I would like to thank the ABA Criminal Justice Section for this incredible honor - though I would like to accept this award on behalf of the board and staff of the Tribal Law and Policy Institute (TLPI) – a Native American non-profit organization that I have had the privilege of leading since its establishment in 1996. TLPI has had a primary focus on providing training, technical assistance, and publications designed to address the unique needs of American Indian and Alaska Native crime victims and survivors including:

  1. Nine national Victims of Crime in Indian Country Conferences – which brought together nearly 1500 participants who shared their knowledge, experiences, and ideas for developing and sustaining victim services and programs.
  2. Providing extensive training, technical assistance, and publications (all freely downloadable through TLPI).
  3. Working with Tribes considering implementing tribal criminal jurisdiction over non-Indians under 2013 and 2022 reauthorizations of the Violence Against Women Act (VAWA 2013 and VAWA 2022) – see
  4. Developing and promoting of ABA Native American policy including support for VAWA 2013, VAWA 2022, and efforts to address the interrelated issue of Missing and Murdered Indigenous Women (MMIW).

The ABA – with support of this section – has become a leader in advancing the rights of American Indians and Alaska Natives. From 1980-2000, only 4 Native-specific ABA resolutions were adopted. Since 2001, however, there have been an additional 32 Native-specific ABA resolutions adopted - many directly addressing the needs of crime victims and survivors.

I would like to focus on one of these needs. It is hard to overstate the problems that were created by Oliphant v. Suquamish Indian Tribe, a 1978 Supreme Court decision that stripped Indian nations of the ability to exercise their inherent criminal jurisdiction over non-Indians who come onto tribal lands and commit crimes. Oliphant left American Indian and Alaska Native women and children at a higher risk of abuse, sexual assault, and murder higher than any other group with statistics demonstrating that non- Indians commit a majority of these violent crimes. It is important to note that the Oliphant decision has also played a major role in the current epidemic of Missing and Murdered Indigenous Woman and Girls (MMIW). Ultimately, the phrase “addressing the Oliphant in the room” was used to describe the unwillingness of Congress to even discuss the seemingly intractable issue of overturning the Oliphant decision. But Native advocates, especially American Indian and Alaska Native women persisted. It was especially important that many Native women were willing to publicly share their very personal and very painful stories of victimization and survival in the fight for the restoration of tribal criminal jurisdiction over non-Indians. Many of these stories are celebrated in the play Sliver of a Full Moon which has been provided twice by the Civil Rights and Social Justice section (November 2020/2022). Ultimately, the 2013 Reauthorization of the Violence Against Women Act (VAWA) included provisions which created a framework for tribal prosecutions of non-Indians for the first time since the 1978 Oliphant decision. Unfortunately, it only provided very limited jurisdiction. In the words of survivor Lisa Brunner, “The partial restoration of tribal jurisdiction in VAWA 2013 is just a sliver of the full moon we need to ensure all of our women are safe.”

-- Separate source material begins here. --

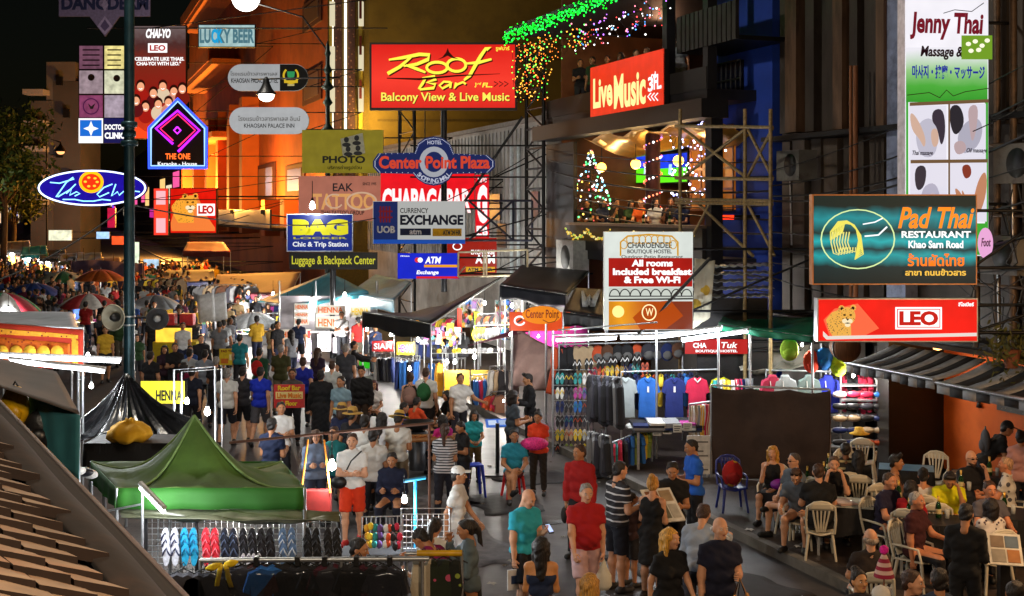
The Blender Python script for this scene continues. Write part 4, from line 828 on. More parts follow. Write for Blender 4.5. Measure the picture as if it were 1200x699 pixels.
for i in range(150):
    h = rn.random(); r = (1-h)*.95+.03; a = rn.uniform(0, 2*PI); mbs[i % 7].ball((r*math.cos(a), r*math.sin(a), .4+h*2.55), .03, 5, 4)
for c, m_ in zip(cols, mbs): m_.build('fairy_light', E(c, 4), t)['kind'] = 'stuff'
def lightstring(name, label, fn, n, cols, r, s, parent=None, seed=1, lampw=0):
    t = thing(name, label, 'string lights', fn(0, random.Random(0)), 0); o0 = V(t.location); rn = random.Random(seed); mbs = [MB() for _ in cols]; pts = []
    for i in range(n):
        p = fn(i/(n-1), rn)-o0; pts.append(p); mbs[rn.randrange(len(cols))].ball(p, r*rn.uniform(.6, 1.3), 5, 4)
    MB().tube(pts, .008, 4).build('wire', BLK, t)
    for c, m_ in zip(cols, mbs):
        if m_.v: m_.build('bulb_row', E(c, s), t)['kind'] = 'stuff'
    return t
bw = b.w
lightstring('string_lights', 'dense green light garland along the upper bar roof edge', lambda u, r: bw(-.8+u*(xb+.6), -1.12, 10.66)+V((r.gauss(0, .04), r.gauss(0, .04), r.gauss(0, .1))), 560, ['#10e828', '#08c818', '#20ff50', '#08d830'], .022, 4.5)
for k in range(3): lightstring('string_lights', ['tangle of orange and green lights on the bar corner', 'amber lights looped under the upper bar roof', 'mixed coloured lights by the upper bar post'][k], lambda u, r: bw(-.6+xb*[.0, .05, .45][k]+u*[2.6, xb*.5, xb*.5][k]+r.gauss(0, .12), -1.0+r.random()*.5, 10.4-[1.9, .8, .8][k]*abs(math.sin(u*(5+k)*PI))*r.uniform(.5, 1)), [190, 110, 110][k], [['#ff9a28', '#58e848', '#ffb84a', '#ff5a28'], ['#ffa838', '#ff7a28', '#58e858'], ['#c070ff', '#ff8aa0', '#58a8ff', '#ffffff', '#ff4848']][k], .02, 3.5, seed=k)
lightstring('string_lights', 'gold tinsel garland hanging under the lower bar counter', lambda u, r: bw(xa+.1+u*(xb-xa-.4), -.3, 4.72-.22*abs(math.sin(u*PI*5))+r.gauss(0, .03)), 150, ['#e8c850', '#d8a838', '#f0e090', '#a8c858'], .03, 1.1)
lightstring('string_lights', 'red garland with white bulbs spiralling up the bar column', lambda u, r: bw(b.x(765, .8)+.24*math.cos(u*40), .8+.24*math.sin(u*40), 4.3+u*3), 90, ['#ff5048', '#ffffff', '#ff8a60', '#b080ff'], .028, 3)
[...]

Thankfully, however, VAWA 2022 significantly expanded it by including additional categories of criminal conduct. I am very pleased to recognize that the ABA has fully supported these efforts every step of the way. In closing, I would like to thank the ABA leaders – especially current ABA President Mary Smith – who have stood with us in our ongoing struggles to address the needs of Indian country crime victims and survivors.